In its monthly Oil Crops Outlook on Monday, the USDA said canola oil use in biofuel production fell to 192.6 million lbs in January, a drop of almost 332 million or 63% from just a month earlier. Meanwhile, the lower use in biofuel production led to reduced imports of canola oil, which are primarily sourced from Canada. US canola oil imports totaled 2.8 billion lbs for the October–February period, down 3% from the same period last year, and as shown on the graph below.
Last month, US President Donald Trump asked big oil and biofuel groups – which are typically at loggerheads over biofuel policy – to jointly hash out new mandates for 2026. Reports suggest the two groups have jointly recommended to the US Environmental Protection Agency that federal mandates for biomass diesel blending for 2026 be set at 5.25 billion gallons, up sharply from 3.35 billion for the current year.

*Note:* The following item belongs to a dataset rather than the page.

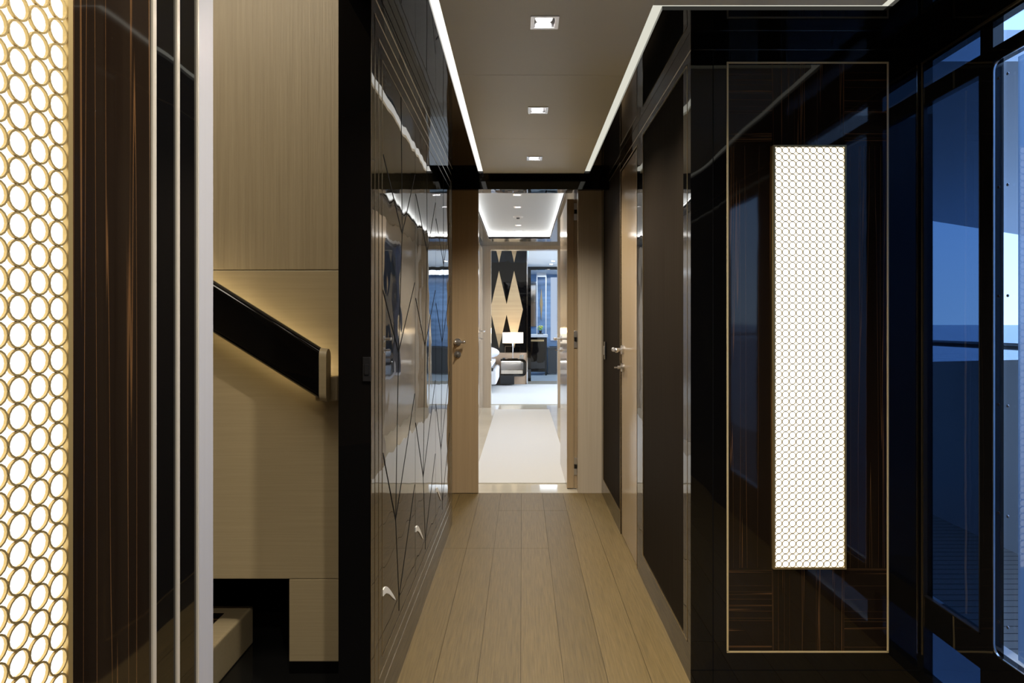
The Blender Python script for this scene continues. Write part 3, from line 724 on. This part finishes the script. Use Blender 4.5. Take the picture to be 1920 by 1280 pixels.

That increase could help reverse the downward trend in Canadian canola oil exports to the US, although shipments may still be hampered by the fact the US announced in January that canola-based biofuel does not currently qualify for the so-called 45Z tax credit. Without the credit, it is more difficult for canola to compete against other biodiesel feedstocks, including soybean oil, used cooking oil, and tallow.
The 45Z tax credit, also known as the Clean Fuel Production Credit, is a federal incentive designed to encourage the production of clean transportation fuels. It provides a per-gallon tax credit for producing fuels with lower lifecycle greenhouse gas emissions than traditional fuels, like gasoline and diesel.
However, the 45Z tax credit is not yet finalized, with a 90-day public comment period just ending on April 10. The final tax credit, which may change how it's calculated and who is eligible, could be released later this year.